[Job]: Only the lines from the top of the listing below to the line that has "from mathutils import Vector, Matrix" should be echoed, with both ends kept and pictures left out.

[Supplied material]:
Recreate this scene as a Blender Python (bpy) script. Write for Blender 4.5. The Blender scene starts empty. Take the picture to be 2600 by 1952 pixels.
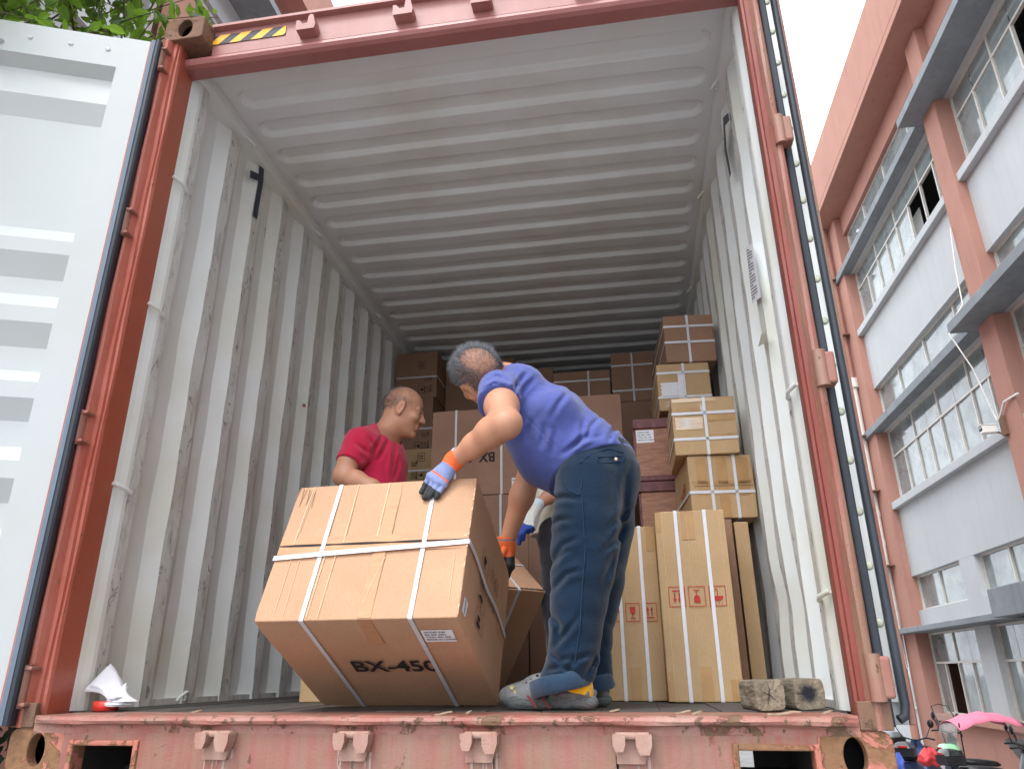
import bpy, bmesh, math, random
import numpy as np
from mathutils import Vector, Matrix

scene = bpy.context.scene
C = scene.collection
R = math.radians
random.seed(7)
RNG = np.random.default_rng(11)

# ------------------------------------------------------------------ camera
CAM = np.array([0.62121, -2.11018, 0.10004])
YAW, PITCH, ROLL, FPX = -0.1596, 0.3753, -0.0077, 1861.84      # focal length in pixels of a 2600 px wide picture


def cam_axes():
    cy, sy = math.cos(YAW), math.sin(YAW)
    cp, sp = math.cos(PITCH), math.sin(PITCH)
    f = np.array([sy * cp, cy * cp, sp])
    r = np.array([cy, -sy, 0.0])
    u = np.cross(r, f)
    cr, sr = math.cos(ROLL), math.sin(ROLL)
    return cr * r + sr * u, -sr * r + cr * u, f


AX, AU, AF = cam_axes()
cam_d = bpy.data.cameras.new('camera')
cam = bpy.data.objects.new('camera', cam_d)
C.objects.link(cam)
cam_d.sensor_width = 36.0
cam_d.lens = FPX / 2600.0 * 36.0
cam_d.clip_start, cam_d.clip_end = 0.05, 2000.0
cam.matrix_world = Matrix(((AX[0], AU[0], -AF[0], CAM[0]), (AX[1], AU[1], -AF[1], CAM[1]), (AX[2], AU[2], -AF[2], CAM[2]), (0, 0, 0, 1)))
scene.camera = cam

# ------------------------------------------------------------------ sky, sun, exposure
SUN_EL, SUN_AZ = R(58), R(205)          # azimuth from +Y towards +X
world = bpy.data.worlds.new('World')
scene.world = world
world.use_nodes = True
wn, wl = world.node_tree.nodes, world.node_tree.links
bg = wn['Background']
sky = wn.new('ShaderNodeTexSky')
sky.sky_type = 'NISHITA'
sky.sun_disc = False
sky.sun_elevation, sky.sun_rotation = SUN_EL, SUN_AZ
sky.air_density, sky.dust_density, sky.ozone_density = 1.0, 6.0, 1.0
hs = wn.new('ShaderNodeHueSaturation')
hs.inputs['Saturation'].default_value = 0.10
cl = wn.new('ShaderNodeMix')
cl.data_type = 'RGBA'
cl.inputs[0].default_value = 0.62
cl.inputs[7].default_value = (10.5, 11.2, 12.2, 1)      # even cloud cover
wl.new(sky.outputs[0], hs.inputs['Color'])
wl.new(hs.outputs[0], cl.inputs[6])
wl.new(cl.outputs[2], bg.inputs['Color'])
bg.inputs['Strength'].default_value = 0.15
sun_d = bpy.data.lights.new('sun', 'SUN')
sun_d.energy, sun_d.angle, sun_d.color = 0.5, R(14), (1.0, 0.965, 0.92)
sun = bpy.data.objects.new('sun', sun_d)
C.objects.link(sun)
sv = Vector((math.sin(SUN_AZ) * math.cos(SUN_EL), math.cos(SUN_AZ) * math.cos(SUN_EL), math.sin(SUN_EL)))
sun.rotation_euler = sv.to_track_quat('Z', 'Y').to_euler()
scene.view_settings.view_transform = 'Standard'
scene.view_settings.look = 'None'
scene.view_settings.exposure = 1.12
scene.view_settings.gamma = 1.0
scene.view_settings.use_curve_mapping = False
scene.cycles.diffuse_bounces = 8
scene.cycles.max_bounces = 10
scene.cycles.transparent_max_bounces = 16

# ------------------------------------------------------------------ small helpers


def ray(px, py):
    return ((px - 1300) * AX - (py - 976) * AU) / FPX + AF


def at(px, py, Y):
    """the point of the place at depth Y that stands at this spot of the photograph (2600 x 1952)"""
    d = ray(px, py)
    return CAM + d * ((Y - CAM[1]) / d[1])


def atr(px, py, Y, rp):
    """the same with a radius given in photograph pixels, as (point, radius in metres)"""
    p = at(px, py, Y)
    return p, rp * float(np.dot(p - CAM, AF)) / FPX


def tag(o, label=None, cat=None, group=None, kind=None):
    if label: o['label'] = label
    if cat: o['category'] = cat
    if group: o['group'] = group
    if kind: o['kind'] = kind
    return o


def empty(name, loc=(0, 0, 0), rot=(0, 0, 0), label=None, cat=None, group=None):
    o = bpy.data.objects.new(name, None)
    o.empty_display_size = 0.1
    C.objects.link(o)
    o.location = Vector([float(v) for v in loc])
    o.rotation_euler = rot
    return tag(o, label, cat, group)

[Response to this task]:
Recreate this scene as a Blender Python (bpy) script. Write for Blender 4.5. The Blender scene starts empty. Take the picture to be 2600 by 1952 pixels.
import bpy, bmesh, math, random
import numpy as np
from mathutils import Vector, Matrix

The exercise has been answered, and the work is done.